The legendary power and volume of The Who was always best sampled live. The studio tended to deaden their electricity; they recorded some fabulous singles, but no truly perfect albums; even Tommy suffered from pretentious production. Live At Leeds, then, is not just possibly the greatest live album of all time; it is almost certainly The Who's finest moment.

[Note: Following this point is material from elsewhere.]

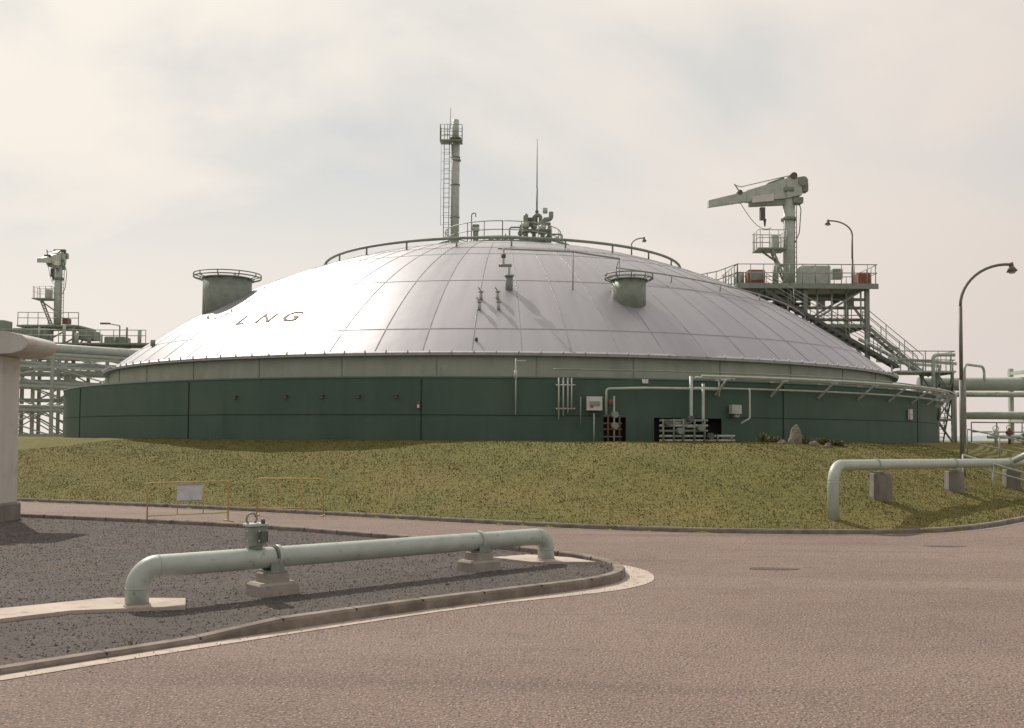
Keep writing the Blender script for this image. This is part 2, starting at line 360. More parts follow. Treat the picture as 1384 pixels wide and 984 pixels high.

The album caught the band soon after touring Tommy in its entirety, itching to cut loose. A show at Britain's Leeds University on Valentine's Day 1970 was the location; the band surged at full strength for more than two hours, playing Tommy, their classic singles, and a clutch of rock 'n' roll gems along the way. Unrestrained onstage, the power-trio of musicians behind Roger Daltrey swelled to fearsome strength -- bassist John Entwistle carrying the melodies, drummer Keith Moon rolling and filling with powerhouse abandon, and Pete Townshend proving himself a pioneer of feedback and dynamics, his terse solos full of ideas and emotion, a truly understated guitarist.

The resulting album arrived later that year, packaged like a faux-bootleg in a shabby cardboard gatefold. Though later expanded on CD, the original six-track vinyl is perfect in itself, especially the devil-driven cover of Mose Allison's "Young Man's Blues," and the sprawling "My Generation," which soon becomes a kaleidoscope of windmill riffage. Live At Leeds is as pure as heavy rock gets.

Stevie Chick, 1001 Albums You Must Hear Before You Die, 2005.

AMG Five Star Rave Review

A loud, raunchy concert showcase for the group, with surprisingly little material from Tommy. The group's R&B roots are showcased here far better than on their post-My Generation studio album.